**Aim**
Working from the line that contains "Keep writing the" down to the last line below, repeat each line exactly.
··· Data shown ···
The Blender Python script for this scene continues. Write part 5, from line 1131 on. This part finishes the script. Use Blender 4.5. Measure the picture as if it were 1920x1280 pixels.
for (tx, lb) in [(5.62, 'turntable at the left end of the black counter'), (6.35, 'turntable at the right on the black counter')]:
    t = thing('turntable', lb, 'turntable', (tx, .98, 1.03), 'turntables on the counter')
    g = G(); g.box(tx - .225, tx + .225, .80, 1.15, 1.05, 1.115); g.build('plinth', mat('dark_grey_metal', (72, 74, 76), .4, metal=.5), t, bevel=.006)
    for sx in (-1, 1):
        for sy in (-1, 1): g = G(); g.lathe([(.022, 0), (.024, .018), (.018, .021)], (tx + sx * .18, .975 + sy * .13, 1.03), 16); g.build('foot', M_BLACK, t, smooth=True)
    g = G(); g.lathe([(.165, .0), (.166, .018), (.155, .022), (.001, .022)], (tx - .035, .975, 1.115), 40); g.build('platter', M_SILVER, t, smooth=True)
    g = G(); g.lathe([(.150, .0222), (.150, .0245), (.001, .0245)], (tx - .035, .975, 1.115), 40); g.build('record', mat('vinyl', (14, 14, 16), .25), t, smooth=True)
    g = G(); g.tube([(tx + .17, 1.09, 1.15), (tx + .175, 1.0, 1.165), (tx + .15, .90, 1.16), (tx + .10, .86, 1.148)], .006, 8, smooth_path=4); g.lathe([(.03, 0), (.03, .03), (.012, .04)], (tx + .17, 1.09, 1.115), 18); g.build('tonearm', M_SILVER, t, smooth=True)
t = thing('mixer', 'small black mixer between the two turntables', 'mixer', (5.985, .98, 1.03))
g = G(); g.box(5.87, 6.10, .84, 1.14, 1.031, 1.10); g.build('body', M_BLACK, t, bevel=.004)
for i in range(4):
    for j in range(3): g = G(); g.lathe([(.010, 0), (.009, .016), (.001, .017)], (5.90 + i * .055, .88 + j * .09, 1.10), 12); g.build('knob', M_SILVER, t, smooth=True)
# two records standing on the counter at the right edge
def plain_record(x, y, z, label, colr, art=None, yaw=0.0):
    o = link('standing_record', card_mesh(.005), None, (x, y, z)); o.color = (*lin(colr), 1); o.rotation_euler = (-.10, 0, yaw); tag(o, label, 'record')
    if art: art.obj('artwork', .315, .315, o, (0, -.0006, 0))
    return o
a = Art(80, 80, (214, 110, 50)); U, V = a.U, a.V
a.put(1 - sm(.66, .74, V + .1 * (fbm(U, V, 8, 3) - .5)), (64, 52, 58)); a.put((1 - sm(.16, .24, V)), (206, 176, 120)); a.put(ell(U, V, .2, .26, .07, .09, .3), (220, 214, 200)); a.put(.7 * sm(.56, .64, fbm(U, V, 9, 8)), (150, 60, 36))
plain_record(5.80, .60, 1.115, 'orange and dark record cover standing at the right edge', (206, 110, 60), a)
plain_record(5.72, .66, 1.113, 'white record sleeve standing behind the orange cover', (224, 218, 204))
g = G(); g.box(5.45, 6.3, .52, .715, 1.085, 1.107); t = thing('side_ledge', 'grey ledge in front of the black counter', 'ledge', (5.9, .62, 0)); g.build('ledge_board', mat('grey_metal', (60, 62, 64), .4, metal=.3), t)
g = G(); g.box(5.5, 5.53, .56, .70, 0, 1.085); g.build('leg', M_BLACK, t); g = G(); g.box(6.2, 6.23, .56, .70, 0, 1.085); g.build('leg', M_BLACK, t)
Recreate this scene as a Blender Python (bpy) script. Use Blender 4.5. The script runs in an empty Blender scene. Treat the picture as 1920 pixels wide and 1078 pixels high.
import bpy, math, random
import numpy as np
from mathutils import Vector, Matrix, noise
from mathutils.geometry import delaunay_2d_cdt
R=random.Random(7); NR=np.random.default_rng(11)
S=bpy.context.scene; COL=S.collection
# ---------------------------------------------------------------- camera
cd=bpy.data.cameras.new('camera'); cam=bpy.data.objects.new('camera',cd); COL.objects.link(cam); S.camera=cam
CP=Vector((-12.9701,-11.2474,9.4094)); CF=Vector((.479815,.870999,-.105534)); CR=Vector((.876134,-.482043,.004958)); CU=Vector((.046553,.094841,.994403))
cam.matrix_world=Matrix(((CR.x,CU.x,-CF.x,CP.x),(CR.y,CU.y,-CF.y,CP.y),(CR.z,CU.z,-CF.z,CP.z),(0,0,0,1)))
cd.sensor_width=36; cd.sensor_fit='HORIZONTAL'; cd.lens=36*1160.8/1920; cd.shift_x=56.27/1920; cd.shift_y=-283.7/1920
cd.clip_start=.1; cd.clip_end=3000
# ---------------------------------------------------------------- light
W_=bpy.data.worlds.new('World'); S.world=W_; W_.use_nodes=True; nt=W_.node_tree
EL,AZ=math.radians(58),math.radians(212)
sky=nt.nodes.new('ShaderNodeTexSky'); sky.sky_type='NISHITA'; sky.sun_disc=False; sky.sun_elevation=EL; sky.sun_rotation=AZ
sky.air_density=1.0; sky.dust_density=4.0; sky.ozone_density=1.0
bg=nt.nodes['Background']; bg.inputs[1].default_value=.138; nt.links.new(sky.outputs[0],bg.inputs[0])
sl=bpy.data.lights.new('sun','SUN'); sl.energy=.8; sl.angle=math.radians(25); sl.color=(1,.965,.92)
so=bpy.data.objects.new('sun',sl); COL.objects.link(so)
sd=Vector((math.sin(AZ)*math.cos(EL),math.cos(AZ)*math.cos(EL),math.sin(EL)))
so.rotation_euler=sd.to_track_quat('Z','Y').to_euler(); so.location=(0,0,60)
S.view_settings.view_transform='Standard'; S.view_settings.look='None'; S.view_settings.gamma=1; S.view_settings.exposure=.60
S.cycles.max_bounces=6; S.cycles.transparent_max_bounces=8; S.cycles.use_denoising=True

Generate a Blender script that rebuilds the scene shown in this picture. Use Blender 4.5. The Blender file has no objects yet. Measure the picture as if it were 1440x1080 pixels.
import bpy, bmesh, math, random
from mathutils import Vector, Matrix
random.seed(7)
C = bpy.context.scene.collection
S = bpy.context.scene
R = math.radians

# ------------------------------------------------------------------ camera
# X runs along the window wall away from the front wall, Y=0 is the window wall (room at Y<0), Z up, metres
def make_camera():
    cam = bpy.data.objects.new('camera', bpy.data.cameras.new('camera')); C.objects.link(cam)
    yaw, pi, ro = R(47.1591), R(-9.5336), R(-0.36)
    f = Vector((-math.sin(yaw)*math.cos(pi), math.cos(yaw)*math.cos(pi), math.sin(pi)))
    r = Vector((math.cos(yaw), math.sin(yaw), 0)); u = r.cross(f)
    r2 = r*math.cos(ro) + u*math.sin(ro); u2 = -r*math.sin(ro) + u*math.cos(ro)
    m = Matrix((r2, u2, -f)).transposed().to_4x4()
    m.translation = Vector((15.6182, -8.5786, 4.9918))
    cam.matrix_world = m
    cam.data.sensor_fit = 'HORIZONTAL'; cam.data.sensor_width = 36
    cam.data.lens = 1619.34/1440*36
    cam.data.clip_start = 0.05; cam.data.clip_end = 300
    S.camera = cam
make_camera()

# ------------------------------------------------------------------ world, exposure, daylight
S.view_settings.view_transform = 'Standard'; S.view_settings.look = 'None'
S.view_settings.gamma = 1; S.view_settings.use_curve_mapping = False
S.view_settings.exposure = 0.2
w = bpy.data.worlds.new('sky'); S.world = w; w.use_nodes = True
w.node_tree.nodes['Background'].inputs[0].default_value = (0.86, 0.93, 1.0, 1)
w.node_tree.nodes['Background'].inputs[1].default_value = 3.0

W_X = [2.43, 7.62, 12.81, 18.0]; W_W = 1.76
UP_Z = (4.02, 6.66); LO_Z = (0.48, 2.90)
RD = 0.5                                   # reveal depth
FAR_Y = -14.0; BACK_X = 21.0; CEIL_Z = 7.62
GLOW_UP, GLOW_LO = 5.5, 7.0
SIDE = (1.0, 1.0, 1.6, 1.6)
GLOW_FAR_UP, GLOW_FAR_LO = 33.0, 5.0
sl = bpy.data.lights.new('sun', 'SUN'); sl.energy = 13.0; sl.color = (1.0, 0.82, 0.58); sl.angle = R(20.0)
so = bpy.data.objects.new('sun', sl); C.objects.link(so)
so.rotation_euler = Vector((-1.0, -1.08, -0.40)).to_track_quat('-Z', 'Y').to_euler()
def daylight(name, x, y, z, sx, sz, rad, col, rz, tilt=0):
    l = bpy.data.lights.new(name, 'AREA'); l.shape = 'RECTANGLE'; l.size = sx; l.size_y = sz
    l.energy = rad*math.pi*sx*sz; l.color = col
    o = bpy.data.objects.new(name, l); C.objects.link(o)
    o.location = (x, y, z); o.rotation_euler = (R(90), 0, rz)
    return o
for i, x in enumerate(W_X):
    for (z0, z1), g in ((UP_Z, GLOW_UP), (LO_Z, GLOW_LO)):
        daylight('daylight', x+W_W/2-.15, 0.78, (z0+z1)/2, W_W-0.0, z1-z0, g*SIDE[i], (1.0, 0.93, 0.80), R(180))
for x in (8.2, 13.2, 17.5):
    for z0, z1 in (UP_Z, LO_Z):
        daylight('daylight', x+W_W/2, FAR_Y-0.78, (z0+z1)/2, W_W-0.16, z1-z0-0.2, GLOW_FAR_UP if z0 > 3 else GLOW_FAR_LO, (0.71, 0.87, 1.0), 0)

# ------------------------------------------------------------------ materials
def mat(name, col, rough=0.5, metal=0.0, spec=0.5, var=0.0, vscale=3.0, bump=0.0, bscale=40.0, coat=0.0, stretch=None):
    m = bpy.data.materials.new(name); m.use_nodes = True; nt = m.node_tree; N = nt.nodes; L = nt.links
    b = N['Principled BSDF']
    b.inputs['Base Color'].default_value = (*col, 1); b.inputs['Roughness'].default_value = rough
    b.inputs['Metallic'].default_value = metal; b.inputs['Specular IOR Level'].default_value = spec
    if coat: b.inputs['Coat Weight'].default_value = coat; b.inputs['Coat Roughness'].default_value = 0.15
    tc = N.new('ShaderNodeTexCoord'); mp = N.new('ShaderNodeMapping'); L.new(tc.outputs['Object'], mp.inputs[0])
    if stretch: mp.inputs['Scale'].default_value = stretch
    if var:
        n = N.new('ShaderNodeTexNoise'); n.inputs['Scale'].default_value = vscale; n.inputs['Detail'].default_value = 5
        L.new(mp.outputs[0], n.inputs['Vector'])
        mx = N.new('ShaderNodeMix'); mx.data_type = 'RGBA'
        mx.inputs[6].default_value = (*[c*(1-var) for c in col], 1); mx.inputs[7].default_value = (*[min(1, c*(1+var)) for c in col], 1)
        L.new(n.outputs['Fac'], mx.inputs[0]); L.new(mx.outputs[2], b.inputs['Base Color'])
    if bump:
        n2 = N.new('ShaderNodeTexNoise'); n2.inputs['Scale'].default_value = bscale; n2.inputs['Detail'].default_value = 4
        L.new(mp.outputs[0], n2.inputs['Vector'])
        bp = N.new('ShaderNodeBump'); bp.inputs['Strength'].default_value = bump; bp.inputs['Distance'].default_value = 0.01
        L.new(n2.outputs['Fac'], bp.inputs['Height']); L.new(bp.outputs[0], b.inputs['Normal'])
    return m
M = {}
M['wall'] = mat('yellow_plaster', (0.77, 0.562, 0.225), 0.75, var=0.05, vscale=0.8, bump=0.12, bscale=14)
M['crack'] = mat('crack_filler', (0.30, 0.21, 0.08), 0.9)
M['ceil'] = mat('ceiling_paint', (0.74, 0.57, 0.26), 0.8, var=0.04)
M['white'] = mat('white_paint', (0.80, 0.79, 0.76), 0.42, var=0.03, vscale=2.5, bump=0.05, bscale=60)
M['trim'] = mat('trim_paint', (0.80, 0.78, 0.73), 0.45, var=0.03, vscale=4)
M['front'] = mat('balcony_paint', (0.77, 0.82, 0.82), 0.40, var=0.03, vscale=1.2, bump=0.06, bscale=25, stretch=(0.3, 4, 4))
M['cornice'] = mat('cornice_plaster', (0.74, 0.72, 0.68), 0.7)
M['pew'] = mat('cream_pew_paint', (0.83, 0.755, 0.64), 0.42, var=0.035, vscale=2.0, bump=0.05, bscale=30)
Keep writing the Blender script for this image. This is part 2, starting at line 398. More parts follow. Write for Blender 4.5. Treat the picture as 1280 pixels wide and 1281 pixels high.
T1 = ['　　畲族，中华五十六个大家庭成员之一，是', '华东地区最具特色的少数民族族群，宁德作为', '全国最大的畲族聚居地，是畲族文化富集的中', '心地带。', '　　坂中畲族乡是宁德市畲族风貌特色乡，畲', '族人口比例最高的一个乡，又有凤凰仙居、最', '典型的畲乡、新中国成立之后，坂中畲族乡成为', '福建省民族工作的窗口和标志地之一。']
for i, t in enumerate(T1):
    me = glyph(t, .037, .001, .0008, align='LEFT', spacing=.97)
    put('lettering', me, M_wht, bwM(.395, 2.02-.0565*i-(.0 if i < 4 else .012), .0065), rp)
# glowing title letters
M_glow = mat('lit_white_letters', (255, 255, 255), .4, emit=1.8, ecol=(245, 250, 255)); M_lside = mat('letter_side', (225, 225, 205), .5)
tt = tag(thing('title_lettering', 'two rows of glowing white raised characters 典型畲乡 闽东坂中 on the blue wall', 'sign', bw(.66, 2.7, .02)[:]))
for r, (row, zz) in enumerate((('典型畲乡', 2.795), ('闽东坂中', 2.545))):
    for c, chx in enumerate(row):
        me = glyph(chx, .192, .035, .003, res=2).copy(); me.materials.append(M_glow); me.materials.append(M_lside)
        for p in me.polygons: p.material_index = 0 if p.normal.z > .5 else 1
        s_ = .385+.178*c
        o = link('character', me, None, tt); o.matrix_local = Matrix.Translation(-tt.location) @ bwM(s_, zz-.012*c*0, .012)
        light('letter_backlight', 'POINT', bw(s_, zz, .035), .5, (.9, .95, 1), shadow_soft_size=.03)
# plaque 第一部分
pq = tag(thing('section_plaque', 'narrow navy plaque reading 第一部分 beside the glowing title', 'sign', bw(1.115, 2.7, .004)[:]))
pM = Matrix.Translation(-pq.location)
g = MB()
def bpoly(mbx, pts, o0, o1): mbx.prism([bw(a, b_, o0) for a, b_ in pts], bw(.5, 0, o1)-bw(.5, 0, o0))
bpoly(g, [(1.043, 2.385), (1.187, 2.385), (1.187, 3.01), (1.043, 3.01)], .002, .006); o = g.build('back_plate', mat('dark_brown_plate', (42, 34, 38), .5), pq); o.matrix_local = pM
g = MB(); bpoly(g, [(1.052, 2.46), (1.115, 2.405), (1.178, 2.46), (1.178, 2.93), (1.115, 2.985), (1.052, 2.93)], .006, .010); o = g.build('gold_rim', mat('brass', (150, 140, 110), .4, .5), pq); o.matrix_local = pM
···
**Task response**
Keep writing the Blender script for this image. This is part 2, starting at line 398. More parts follow. Write for Blender 4.5. Treat the picture as 1280 pixels wide and 1281 pixels high.
T1 = ['　　畲族，中华五十六个大家庭成员之一，是', '华东地区最具特色的少数民族族群，宁德作为', '全国最大的畲族聚居地，是畲族文化富集的中', '心地带。', '　　坂中畲族乡是宁德市畲族风貌特色乡，畲', '族人口比例最高的一个乡，又有凤凰仙居、最', '典型的畲乡、新中国成立之后，坂中畲族乡成为', '福建省民族工作的窗口和标志地之一。']
for i, t in enumerate(T1):
    me = glyph(t, .037, .001, .0008, align='LEFT', spacing=.97)
    put('lettering', me, M_wht, bwM(.395, 2.02-.0565*i-(.0 if i < 4 else .012), .0065), rp)
# glowing title letters
M_glow = mat('lit_white_letters', (255, 255, 255), .4, emit=1.8, ecol=(245, 250, 255)); M_lside = mat('letter_side', (225, 225, 205), .5)
tt = tag(thing('title_lettering', 'two rows of glowing white raised characters 典型畲乡 闽东坂中 on the blue wall', 'sign', bw(.66, 2.7, .02)[:]))
for r, (row, zz) in enumerate((('典型畲乡', 2.795), ('闽东坂中', 2.545))):
    for c, chx in enumerate(row):
        me = glyph(chx, .192, .035, .003, res=2).copy(); me.materials.append(M_glow); me.materials.append(M_lside)
        for p in me.polygons: p.material_index = 0 if p.normal.z > .5 else 1
        s_ = .385+.178*c
        o = link('character', me, None, tt); o.matrix_local = Matrix.Translation(-tt.location) @ bwM(s_, zz-.012*c*0, .012)
        light('letter_backlight', 'POINT', bw(s_, zz, .035), .5, (.9, .95, 1), shadow_soft_size=.03)
# plaque 第一部分
pq = tag(thing('section_plaque', 'narrow navy plaque reading 第一部分 beside the glowing title', 'sign', bw(1.115, 2.7, .004)[:]))
pM = Matrix.Translation(-pq.location)
g = MB()
def bpoly(mbx, pts, o0, o1): mbx.prism([bw(a, b_, o0) for a, b_ in pts], bw(.5, 0, o1)-bw(.5, 0, o0))
bpoly(g, [(1.043, 2.385), (1.187, 2.385), (1.187, 3.01), (1.043, 3.01)], .002, .006); o = g.build('back_plate', mat('dark_brown_plate', (42, 34, 38), .5), pq); o.matrix_local = pM
g = MB(); bpoly(g, [(1.052, 2.46), (1.115, 2.405), (1.178, 2.46), (1.178, 2.93), (1.115, 2.985), (1.052, 2.93)], .006, .010); o = g.build('gold_rim', mat('brass', (150, 140, 110), .4, .5), pq); o.matrix_local = pM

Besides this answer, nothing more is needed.